**DATASET EXCERPT:**
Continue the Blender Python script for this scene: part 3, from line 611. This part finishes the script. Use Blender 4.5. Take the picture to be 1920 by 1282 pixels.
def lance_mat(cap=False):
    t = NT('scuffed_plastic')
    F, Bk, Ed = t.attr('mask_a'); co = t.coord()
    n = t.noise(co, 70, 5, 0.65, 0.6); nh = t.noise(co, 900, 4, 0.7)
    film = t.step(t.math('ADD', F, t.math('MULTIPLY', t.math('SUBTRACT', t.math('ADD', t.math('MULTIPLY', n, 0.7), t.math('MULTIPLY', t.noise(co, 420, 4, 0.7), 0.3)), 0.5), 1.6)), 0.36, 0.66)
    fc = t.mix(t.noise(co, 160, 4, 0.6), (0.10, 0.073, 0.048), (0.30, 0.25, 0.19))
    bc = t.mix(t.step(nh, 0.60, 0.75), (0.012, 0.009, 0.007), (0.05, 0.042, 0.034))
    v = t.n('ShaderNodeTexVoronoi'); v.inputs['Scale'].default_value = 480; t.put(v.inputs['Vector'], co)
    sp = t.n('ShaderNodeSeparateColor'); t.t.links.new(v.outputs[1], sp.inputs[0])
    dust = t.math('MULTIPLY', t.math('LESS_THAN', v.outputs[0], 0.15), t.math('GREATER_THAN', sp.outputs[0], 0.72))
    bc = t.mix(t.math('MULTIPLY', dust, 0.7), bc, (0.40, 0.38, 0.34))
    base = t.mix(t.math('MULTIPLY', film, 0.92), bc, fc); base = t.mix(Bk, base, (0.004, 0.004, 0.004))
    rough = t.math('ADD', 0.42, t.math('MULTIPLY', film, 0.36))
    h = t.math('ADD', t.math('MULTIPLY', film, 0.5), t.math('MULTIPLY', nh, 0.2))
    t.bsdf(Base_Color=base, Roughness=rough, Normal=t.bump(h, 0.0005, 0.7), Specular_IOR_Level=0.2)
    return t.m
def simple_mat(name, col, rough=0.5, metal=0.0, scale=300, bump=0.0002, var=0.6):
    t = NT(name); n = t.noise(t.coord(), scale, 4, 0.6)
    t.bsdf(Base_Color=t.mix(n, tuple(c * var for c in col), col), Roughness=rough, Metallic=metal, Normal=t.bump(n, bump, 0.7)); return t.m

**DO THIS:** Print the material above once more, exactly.

**RESULT:**
Continue the Blender Python script for this scene: part 3, from line 611. This part finishes the script. Use Blender 4.5. Take the picture to be 1920 by 1282 pixels.
def lance_mat(cap=False):
    t = NT('scuffed_plastic')
    F, Bk, Ed = t.attr('mask_a'); co = t.coord()
    n = t.noise(co, 70, 5, 0.65, 0.6); nh = t.noise(co, 900, 4, 0.7)
    film = t.step(t.math('ADD', F, t.math('MULTIPLY', t.math('SUBTRACT', t.math('ADD', t.math('MULTIPLY', n, 0.7), t.math('MULTIPLY', t.noise(co, 420, 4, 0.7), 0.3)), 0.5), 1.6)), 0.36, 0.66)
    fc = t.mix(t.noise(co, 160, 4, 0.6), (0.10, 0.073, 0.048), (0.30, 0.25, 0.19))
    bc = t.mix(t.step(nh, 0.60, 0.75), (0.012, 0.009, 0.007), (0.05, 0.042, 0.034))
    v = t.n('ShaderNodeTexVoronoi'); v.inputs['Scale'].default_value = 480; t.put(v.inputs['Vector'], co)
    sp = t.n('ShaderNodeSeparateColor'); t.t.links.new(v.outputs[1], sp.inputs[0])
    dust = t.math('MULTIPLY', t.math('LESS_THAN', v.outputs[0], 0.15), t.math('GREATER_THAN', sp.outputs[0], 0.72))
    bc = t.mix(t.math('MULTIPLY', dust, 0.7), bc, (0.40, 0.38, 0.34))
    base = t.mix(t.math('MULTIPLY', film, 0.92), bc, fc); base = t.mix(Bk, base, (0.004, 0.004, 0.004))
    rough = t.math('ADD', 0.42, t.math('MULTIPLY', film, 0.36))
    h = t.math('ADD', t.math('MULTIPLY', film, 0.5), t.math('MULTIPLY', nh, 0.2))
    t.bsdf(Base_Color=base, Roughness=rough, Normal=t.bump(h, 0.0005, 0.7), Specular_IOR_Level=0.2)
    return t.m
def simple_mat(name, col, rough=0.5, metal=0.0, scale=300, bump=0.0002, var=0.6):
    t = NT(name); n = t.noise(t.coord(), scale, 4, 0.6)
    t.bsdf(Base_Color=t.mix(n, tuple(c * var for c in col), col), Roughness=rough, Metallic=metal, Normal=t.bump(n, bump, 0.7)); return t.m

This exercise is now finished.